1. Lorsque la S.N.C.B., entreprise publique à laquelle la loi du 21 mars 1991 a accordé l'autonomie, exerce une mission de service public, comme le transport de personnes sur le réseau intérieur, elle exerce une parcelle de souveraineté et peut prendre unilatéralement des décisions qui peuvent affecter les tiers, parmi lesquels les usagers de ses services.
La nature fondamentalement réglementaire de la relation entre la S.N.C.B. et ses usagers n'est cependant pas incompatible avec l'existence de contrats de transport individuels qui se constatent par la délivrance d'un titre de transport. Dans ce cadre, la loi du 14 juillet 1991 sur les pratiques du commerce et, le cas échéant, les dispositions du Code civil relatives à la clause pénale, doivent pouvoir trouver à s'appliquer.
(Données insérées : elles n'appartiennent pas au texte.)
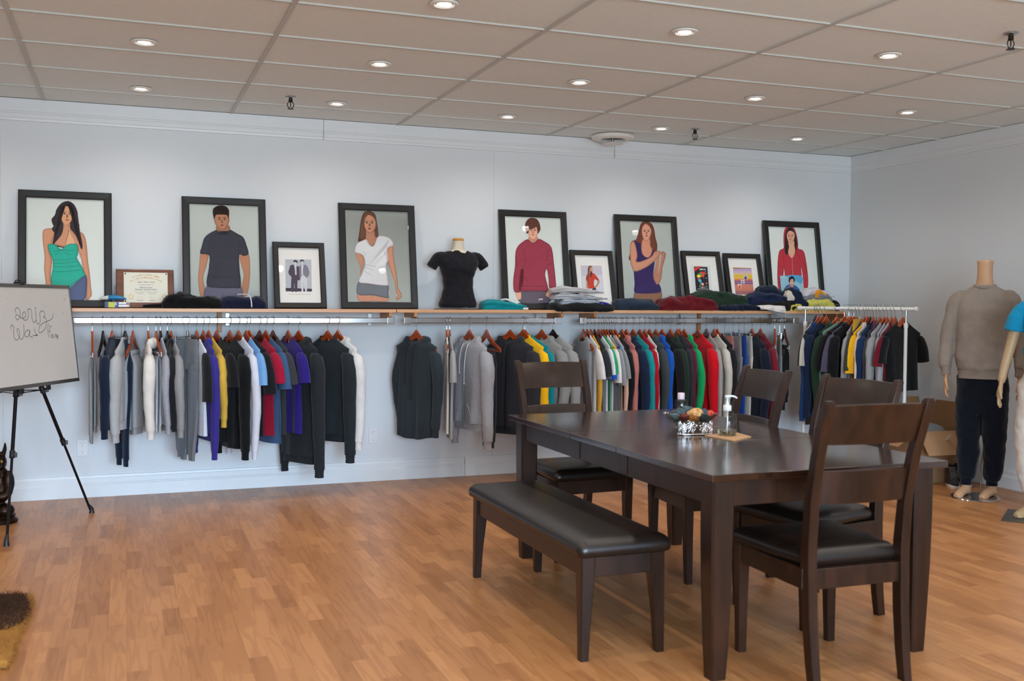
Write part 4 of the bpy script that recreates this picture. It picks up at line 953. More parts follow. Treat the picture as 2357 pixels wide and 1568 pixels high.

Cependant, aucun contrat de ce type ne peut naître entre la S.N.C.B. et celui qui, contre la volonté de cette entreprise et à son insu, monte dans un train sans avoir préalablement acquitté le prix de son transport et s'être signalé préalablement à l'accompagnateur de train.
2. Du fait de leur publication au Moniteur belge, les conditions générales de transport de la S.N.C.B. sont obligatoires et opposables aux tiers. Comme tout acte administratif, le juge judiciaire est cependant compétent pour en connaître la légalité, sur le pied de l'article 159 de la Constitution. Le juge doit notamment vérifier, à cet égard, que le règlement est compatible avec le principe de proportionnalité.
3. La progressivité de l'indemnité forfaitaire que la S.N.C.B. impose au contrevenant (12,50 euros en cas de paiement immédiat, 60 euros en cas de paiement dans les 14 jours calendrier, 200 euros en cas de non-paiement dans les 40 jours calendrier), le coût subi par la S.N.C.B. du fait de la fraude (perte de la recette de transport, coût de l'intervention de l'accompagnateur de train, coût de la rédaction d'un procès-verbal et, le cas échéant, coût de l'intervention du service juridique), et les importantes missions d'intérêt général assumée par la S.N.C.B. justifient à suffisance le montant de la surtaxe théorique imposée au voyageur qui ne s'est pas acquitté préalablement du prix du transport avant de monter dans le train.
4. Il y a, dès lors, lieu de réformer le jugement attaqué et de condamner A. L. D. à payer à la S.N.C.B. la somme de 1.055 euros. (...)
6. Compte tenu de la situation financière du prévenu, du caractère répétitif du contentieux, et du caractère type des conclusions, l'indemnité de procédure en instance et en appel sera réduite au montant de base, soit à 440 euros (2 x 220 euros).
Dispositif conforme aux motifs.
Siég. : Mme E. Rixhon, M. F. Abu Dalu et MeA. Römer.